Light came from the east, bright guarantee of God, and the waves went quiet; I could see headlands and buffeted cliffs. Often, for undaunted courage, fate spares the man it has not already marked. However it occurred, my sword had killed nine sea-monsters. Such night-dangers and hard ordeals I have never heard of nor of a man more desolate in surging waves. But worn out as I was, I survived, came through with my life. The ocean lifted and laid me ashore, I landed safe on the coast of Finland.
” * Seamus Heaney, Beowulf: A new Translation, Lines 559-581
The epic poem, Beowulf, is an old classic hero tale. The author tells throughout the poem how Beowulf is an archetypal hero through different characteristics, good and bad combined. He usually portrays health, skill, consideration, honor, loyalty, respect and the quality of a protagonist, and then at times he also is an antagonist. He sticks to what the king asked him to do, and fought off Grendel, then he stayed around to fight off Grendel’s mother and the dragon to keep the town out of danger and terror, showing loyalty, honor, skill, respect, and health. But he was an antagonist when he taunted Grendel to get him to battle him. (Lines 301-709) He also showed consideration when he fought off Grendel’s mother after she wanted vengeance for Grendel (Lines 710-1007), and when he fought off the dragon (2211-2512). In the particular passage above Beowulf is perceived as Healthy, Skillful and Educated.
He comes off as healthy because he says that he fought monsters time and time again, which requires a healthy system to uphold against the constant fighting. He comes off as Skillful because he said that no monsters were gloating over him at the bottom of the sea, instead he was lying on top of the sea, still living and then landed on shore. He also is skillful because he killed nine sea-monsters and protected the sailors from all of the sea monsters that they were once terrorized and killed by. Then Beowulf comes off as Educated because of all the sailors and men that passed through that part of the sea, he was the only one that had the education and skill to kill off the monsters that were dangerous and a hard ordeal.
And it’s not only in this passage that the author shows that Beowulf is healthy, it’s all the way up until the very last battle where his health pretty much crashes and burns because he can’t withstand the wound. But even with all the good, Beowulf is also bad, he doesn’t have the best moral quality, being in a Christian poem.
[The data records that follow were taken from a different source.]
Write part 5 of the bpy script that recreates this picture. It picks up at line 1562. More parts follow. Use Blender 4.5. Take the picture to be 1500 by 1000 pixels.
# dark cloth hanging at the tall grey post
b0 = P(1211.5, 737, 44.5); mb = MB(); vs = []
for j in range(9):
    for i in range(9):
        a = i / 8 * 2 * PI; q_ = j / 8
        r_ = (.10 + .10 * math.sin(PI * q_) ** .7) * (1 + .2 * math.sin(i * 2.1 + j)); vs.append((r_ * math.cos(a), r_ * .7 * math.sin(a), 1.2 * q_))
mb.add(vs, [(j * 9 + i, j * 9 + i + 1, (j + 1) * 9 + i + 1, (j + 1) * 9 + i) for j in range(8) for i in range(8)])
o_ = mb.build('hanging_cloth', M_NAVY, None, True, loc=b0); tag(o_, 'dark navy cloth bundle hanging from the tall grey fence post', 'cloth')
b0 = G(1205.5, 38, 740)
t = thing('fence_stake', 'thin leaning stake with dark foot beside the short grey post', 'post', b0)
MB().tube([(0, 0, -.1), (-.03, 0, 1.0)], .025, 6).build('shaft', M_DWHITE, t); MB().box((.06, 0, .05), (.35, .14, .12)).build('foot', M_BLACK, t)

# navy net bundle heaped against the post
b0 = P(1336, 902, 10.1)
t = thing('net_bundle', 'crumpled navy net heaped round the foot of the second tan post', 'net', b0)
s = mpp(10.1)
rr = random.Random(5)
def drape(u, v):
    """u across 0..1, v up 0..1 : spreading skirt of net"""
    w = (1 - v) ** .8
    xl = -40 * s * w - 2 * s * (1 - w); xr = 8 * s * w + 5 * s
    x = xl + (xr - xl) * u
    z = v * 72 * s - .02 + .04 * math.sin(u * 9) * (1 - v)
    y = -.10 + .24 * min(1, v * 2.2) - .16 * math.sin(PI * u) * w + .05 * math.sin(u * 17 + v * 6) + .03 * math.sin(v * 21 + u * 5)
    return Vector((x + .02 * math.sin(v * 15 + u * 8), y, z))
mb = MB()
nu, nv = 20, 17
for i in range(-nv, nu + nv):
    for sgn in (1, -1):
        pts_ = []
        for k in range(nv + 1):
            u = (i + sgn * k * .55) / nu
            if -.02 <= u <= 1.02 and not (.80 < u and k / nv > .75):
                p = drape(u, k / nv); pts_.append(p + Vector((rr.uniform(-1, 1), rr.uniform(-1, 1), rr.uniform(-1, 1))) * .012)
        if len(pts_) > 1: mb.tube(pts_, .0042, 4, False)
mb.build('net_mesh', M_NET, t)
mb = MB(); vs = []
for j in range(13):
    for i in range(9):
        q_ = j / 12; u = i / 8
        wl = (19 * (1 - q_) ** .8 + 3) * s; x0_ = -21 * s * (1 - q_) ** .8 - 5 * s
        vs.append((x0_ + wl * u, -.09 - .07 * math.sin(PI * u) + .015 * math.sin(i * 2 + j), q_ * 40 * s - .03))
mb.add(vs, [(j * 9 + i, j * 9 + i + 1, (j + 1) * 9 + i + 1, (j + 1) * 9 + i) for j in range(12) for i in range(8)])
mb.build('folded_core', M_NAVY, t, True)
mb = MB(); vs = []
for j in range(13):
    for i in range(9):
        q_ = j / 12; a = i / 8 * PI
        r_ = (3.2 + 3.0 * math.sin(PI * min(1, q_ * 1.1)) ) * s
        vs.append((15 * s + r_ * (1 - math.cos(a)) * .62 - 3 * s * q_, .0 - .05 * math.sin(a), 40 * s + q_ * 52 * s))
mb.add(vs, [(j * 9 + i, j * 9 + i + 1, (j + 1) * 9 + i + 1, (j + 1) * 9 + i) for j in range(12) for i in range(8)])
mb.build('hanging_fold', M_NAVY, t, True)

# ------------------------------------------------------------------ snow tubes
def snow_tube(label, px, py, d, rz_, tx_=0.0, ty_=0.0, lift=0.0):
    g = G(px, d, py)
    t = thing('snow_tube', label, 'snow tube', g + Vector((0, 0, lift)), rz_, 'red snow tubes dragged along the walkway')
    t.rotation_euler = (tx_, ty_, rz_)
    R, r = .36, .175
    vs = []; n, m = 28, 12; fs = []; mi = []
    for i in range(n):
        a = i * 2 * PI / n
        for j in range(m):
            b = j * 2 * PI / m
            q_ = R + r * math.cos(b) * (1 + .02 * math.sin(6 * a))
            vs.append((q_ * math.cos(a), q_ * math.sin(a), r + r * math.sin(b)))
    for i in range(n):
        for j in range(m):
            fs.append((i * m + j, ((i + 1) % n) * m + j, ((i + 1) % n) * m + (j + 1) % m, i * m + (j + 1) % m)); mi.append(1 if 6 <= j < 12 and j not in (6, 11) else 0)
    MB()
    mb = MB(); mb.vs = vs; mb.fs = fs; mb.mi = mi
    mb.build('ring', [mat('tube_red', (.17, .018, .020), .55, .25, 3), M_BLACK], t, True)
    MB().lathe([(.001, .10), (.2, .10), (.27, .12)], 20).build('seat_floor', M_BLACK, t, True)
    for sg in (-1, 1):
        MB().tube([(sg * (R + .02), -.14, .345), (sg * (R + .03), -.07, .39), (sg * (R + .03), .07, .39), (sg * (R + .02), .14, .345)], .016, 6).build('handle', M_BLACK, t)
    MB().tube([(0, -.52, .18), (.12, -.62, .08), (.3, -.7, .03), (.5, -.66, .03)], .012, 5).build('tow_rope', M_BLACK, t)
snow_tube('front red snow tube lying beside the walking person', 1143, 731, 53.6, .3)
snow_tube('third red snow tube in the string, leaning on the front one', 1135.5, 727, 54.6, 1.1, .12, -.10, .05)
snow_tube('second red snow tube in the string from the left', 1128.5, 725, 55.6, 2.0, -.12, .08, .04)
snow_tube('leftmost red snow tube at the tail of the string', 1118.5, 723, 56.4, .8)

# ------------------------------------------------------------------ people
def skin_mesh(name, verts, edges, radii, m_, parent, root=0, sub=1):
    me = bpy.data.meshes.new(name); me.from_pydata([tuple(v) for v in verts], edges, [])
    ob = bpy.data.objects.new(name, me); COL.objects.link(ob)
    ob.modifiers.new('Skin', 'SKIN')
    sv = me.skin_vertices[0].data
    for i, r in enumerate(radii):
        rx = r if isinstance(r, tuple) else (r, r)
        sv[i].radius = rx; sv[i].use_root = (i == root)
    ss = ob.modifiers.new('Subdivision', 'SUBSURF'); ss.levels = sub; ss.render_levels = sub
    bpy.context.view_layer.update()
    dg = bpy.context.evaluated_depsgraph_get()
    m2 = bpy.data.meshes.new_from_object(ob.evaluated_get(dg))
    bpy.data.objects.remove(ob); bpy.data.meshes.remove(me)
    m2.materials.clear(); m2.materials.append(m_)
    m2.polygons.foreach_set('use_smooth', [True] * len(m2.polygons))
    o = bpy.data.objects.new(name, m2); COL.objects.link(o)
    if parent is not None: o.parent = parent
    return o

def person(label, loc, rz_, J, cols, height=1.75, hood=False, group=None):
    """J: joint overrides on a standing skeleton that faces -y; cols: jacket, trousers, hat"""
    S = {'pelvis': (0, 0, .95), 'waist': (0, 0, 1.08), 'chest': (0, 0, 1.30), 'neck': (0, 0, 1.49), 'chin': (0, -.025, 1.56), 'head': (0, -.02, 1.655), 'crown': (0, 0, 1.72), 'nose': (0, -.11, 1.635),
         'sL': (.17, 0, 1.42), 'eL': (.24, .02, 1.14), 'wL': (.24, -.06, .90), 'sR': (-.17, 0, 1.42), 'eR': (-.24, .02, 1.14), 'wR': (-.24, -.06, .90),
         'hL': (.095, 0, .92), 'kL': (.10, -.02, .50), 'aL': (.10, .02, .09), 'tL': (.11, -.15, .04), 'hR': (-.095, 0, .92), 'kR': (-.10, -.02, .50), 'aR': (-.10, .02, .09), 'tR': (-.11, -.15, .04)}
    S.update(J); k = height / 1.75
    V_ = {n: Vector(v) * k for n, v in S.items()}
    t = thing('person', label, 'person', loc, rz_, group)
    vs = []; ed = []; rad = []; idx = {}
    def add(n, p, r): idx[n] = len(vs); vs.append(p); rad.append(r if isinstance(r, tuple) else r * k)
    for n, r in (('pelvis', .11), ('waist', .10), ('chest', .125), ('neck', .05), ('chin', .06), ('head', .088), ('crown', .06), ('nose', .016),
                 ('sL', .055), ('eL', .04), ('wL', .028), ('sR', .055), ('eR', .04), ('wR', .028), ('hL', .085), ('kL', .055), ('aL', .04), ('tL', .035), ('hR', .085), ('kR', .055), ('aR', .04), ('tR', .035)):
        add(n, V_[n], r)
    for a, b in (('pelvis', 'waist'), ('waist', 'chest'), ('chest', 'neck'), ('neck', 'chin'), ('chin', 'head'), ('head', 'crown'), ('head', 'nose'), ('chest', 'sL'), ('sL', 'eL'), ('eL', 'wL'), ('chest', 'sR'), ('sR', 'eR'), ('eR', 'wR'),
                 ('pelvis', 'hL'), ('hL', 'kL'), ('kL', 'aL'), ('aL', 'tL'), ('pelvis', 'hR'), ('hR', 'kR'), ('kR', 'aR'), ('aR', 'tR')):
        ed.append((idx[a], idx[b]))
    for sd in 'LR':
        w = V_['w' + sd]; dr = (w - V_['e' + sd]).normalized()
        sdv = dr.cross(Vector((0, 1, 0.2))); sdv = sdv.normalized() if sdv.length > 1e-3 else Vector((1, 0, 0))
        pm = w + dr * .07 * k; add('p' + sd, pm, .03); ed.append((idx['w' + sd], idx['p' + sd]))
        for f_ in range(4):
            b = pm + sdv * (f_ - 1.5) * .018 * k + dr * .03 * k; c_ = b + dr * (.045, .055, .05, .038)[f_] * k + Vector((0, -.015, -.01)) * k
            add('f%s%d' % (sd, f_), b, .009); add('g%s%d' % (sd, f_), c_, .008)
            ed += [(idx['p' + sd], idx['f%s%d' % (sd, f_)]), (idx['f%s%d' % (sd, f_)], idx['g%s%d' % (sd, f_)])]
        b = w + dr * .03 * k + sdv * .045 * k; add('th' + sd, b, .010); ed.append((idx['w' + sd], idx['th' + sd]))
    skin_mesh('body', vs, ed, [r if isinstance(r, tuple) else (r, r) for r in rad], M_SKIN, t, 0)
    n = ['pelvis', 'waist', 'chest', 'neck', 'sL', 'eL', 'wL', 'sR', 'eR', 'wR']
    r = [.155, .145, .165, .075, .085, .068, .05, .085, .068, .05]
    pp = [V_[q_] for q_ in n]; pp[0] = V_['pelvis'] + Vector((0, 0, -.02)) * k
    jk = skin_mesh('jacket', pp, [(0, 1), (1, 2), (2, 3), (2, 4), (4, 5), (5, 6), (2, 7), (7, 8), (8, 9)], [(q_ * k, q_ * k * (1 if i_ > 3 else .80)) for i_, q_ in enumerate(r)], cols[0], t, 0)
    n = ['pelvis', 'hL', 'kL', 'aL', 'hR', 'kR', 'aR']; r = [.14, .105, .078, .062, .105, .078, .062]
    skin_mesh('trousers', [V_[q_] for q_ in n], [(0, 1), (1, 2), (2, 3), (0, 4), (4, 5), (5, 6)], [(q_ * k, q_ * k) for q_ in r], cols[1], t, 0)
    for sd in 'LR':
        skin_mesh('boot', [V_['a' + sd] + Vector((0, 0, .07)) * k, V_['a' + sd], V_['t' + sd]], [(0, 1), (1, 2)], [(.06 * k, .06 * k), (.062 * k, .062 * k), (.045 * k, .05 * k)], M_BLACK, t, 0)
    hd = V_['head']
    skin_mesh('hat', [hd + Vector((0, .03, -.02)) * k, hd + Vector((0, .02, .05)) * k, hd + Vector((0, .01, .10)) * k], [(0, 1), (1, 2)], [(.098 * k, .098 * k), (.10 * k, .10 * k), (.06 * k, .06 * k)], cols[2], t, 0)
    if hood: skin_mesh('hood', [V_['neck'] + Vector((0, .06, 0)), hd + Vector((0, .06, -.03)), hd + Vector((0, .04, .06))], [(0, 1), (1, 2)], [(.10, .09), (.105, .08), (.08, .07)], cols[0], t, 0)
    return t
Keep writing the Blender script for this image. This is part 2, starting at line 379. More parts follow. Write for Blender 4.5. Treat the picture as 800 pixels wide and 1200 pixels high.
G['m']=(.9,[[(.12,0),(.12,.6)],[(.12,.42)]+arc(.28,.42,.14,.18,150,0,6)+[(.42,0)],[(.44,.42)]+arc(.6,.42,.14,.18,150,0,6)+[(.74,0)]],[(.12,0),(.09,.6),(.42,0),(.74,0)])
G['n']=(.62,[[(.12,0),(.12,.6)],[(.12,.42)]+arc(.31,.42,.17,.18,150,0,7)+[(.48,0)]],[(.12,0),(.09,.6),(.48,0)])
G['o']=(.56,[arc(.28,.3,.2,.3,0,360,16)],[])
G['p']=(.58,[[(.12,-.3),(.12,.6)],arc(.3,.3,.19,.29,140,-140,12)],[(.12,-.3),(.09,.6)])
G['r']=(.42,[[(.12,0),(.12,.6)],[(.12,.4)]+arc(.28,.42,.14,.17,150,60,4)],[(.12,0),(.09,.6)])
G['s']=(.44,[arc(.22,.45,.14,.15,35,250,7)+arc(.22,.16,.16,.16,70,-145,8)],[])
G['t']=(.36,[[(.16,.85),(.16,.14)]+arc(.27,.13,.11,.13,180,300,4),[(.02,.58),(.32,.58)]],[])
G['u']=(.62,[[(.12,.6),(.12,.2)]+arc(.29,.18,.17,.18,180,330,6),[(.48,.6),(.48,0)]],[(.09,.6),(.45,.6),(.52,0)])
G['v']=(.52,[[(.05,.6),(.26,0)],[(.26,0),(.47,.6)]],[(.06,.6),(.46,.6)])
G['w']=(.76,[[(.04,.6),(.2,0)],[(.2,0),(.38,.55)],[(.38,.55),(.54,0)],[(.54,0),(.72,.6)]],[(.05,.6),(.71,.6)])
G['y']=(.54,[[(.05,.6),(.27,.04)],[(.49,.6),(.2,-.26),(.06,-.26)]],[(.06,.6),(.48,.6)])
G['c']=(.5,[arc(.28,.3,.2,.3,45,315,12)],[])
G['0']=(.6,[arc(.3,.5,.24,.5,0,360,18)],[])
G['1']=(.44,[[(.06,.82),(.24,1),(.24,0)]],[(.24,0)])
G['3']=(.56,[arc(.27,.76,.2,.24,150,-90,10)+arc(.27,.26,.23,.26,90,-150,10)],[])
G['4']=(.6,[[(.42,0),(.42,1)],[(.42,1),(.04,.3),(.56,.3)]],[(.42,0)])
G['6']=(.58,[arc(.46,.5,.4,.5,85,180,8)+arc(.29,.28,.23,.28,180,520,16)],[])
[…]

He boasts about how he killed Grendel, and still takes money from the people in the town even when they don’t have the most money in the world (Lines 1925-2210). Any person with any moral uphold wouldn’t accept the money, gold and horses from the town people and he wouldn’t boast about killing someone, he would boast that he protected the town from danger. The author successfully proved Beowulf to be the great hero he was said to be through his depiction of Beowulf as the skillful, educated epic hero and the way he told the story.
Works Cited:
Heaney, S. (n.d.). Beowulf: The New Translation.